(Stored data)

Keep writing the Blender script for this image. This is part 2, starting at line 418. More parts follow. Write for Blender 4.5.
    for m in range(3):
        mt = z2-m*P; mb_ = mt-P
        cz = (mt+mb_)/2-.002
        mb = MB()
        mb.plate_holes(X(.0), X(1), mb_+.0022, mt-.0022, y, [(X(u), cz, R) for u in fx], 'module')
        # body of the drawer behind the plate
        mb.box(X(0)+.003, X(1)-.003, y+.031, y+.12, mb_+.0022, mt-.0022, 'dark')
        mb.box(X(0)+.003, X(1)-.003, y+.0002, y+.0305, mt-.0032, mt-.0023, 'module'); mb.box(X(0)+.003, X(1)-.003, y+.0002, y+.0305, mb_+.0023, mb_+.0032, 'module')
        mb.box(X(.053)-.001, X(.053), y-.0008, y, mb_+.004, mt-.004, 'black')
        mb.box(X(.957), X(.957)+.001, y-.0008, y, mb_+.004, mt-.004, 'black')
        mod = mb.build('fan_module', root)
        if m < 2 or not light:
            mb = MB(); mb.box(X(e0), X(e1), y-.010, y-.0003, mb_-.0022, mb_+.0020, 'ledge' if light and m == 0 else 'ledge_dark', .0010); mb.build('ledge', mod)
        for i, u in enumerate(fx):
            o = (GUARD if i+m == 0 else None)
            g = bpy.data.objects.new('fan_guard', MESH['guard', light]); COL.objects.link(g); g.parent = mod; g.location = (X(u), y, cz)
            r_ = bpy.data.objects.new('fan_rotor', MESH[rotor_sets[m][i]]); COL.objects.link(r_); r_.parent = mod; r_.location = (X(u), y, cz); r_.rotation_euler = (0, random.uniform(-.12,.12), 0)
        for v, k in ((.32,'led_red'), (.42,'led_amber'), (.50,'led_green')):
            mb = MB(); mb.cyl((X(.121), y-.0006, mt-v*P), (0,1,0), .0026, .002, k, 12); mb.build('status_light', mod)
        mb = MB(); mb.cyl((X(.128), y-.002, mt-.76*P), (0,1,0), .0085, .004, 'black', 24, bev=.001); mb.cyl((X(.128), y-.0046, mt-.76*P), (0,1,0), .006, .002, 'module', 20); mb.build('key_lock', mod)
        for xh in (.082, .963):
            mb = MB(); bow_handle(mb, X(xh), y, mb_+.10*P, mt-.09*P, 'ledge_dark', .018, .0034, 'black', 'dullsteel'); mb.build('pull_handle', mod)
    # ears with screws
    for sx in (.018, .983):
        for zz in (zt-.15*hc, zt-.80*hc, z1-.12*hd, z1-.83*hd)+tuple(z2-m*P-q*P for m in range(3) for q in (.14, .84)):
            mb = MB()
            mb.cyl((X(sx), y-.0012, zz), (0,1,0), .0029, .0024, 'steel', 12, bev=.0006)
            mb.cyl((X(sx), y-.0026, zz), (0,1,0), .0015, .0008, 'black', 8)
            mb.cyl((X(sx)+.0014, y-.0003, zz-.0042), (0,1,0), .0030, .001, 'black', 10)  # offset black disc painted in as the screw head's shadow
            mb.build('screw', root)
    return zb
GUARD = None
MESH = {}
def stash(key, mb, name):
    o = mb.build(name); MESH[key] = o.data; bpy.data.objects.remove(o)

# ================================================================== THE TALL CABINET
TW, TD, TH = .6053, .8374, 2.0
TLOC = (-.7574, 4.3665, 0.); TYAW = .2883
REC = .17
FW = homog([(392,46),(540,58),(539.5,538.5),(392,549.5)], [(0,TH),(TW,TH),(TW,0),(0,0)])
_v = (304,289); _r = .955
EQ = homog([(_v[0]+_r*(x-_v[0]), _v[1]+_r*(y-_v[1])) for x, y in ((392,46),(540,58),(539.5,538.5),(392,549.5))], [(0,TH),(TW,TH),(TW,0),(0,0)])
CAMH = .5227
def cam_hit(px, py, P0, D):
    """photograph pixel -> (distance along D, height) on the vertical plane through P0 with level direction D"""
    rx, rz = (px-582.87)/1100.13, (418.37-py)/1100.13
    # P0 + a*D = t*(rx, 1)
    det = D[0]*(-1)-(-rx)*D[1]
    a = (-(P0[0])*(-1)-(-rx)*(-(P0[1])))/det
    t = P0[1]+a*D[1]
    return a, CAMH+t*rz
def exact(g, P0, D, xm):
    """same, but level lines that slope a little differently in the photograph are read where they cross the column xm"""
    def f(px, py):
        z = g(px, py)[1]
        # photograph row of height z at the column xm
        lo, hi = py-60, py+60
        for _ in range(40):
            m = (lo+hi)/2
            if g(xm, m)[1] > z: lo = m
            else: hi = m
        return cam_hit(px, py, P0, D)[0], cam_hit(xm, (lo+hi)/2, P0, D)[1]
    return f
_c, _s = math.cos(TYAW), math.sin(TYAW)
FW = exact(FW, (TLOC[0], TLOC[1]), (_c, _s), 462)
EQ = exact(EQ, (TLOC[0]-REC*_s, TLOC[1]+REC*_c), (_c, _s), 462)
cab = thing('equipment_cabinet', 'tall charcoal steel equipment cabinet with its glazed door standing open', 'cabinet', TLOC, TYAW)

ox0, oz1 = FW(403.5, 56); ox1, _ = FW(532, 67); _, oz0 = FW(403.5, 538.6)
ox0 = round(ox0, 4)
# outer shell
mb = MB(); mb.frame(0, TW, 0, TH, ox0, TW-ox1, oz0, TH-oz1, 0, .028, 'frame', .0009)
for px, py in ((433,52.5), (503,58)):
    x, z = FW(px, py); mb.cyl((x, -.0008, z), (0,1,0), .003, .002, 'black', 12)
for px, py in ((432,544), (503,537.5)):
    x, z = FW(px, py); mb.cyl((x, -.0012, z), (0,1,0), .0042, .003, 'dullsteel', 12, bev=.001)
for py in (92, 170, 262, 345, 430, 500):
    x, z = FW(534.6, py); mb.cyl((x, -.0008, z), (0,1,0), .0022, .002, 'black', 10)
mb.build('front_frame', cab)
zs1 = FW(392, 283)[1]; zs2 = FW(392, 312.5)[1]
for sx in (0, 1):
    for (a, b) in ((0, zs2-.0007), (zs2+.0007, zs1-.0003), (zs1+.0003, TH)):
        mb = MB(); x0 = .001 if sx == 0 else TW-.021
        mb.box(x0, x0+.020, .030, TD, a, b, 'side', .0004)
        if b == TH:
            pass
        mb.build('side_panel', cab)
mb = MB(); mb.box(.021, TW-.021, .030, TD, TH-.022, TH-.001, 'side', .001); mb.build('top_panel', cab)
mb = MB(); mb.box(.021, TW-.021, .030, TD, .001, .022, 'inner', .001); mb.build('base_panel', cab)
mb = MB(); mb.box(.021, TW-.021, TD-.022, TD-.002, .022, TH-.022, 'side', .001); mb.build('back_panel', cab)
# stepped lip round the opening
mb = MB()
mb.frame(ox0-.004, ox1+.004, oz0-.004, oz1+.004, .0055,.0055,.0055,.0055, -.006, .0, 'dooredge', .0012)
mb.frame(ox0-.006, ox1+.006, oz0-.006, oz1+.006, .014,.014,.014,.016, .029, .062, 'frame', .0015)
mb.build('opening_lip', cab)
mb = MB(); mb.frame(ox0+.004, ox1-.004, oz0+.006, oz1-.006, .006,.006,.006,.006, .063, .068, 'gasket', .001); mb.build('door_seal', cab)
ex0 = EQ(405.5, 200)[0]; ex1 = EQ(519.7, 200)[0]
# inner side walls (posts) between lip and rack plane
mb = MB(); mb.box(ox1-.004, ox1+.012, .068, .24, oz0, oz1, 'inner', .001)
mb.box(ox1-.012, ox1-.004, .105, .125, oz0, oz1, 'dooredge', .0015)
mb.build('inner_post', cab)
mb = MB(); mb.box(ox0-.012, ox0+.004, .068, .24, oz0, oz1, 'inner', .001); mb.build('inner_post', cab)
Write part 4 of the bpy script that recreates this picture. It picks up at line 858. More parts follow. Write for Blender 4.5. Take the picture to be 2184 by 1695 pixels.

▸ Goal: Copy out the lines in which the string "More" appears.

▸ Finished task:
Keep writing the Blender script for this image. This is part 2, starting at line 418. More parts follow. Write for Blender 4.5.
Write part 4 of the bpy script that recreates this picture. It picks up at line 858. More parts follow. Write for Blender 4.5. Take the picture to be 2184 by 1695 pixels.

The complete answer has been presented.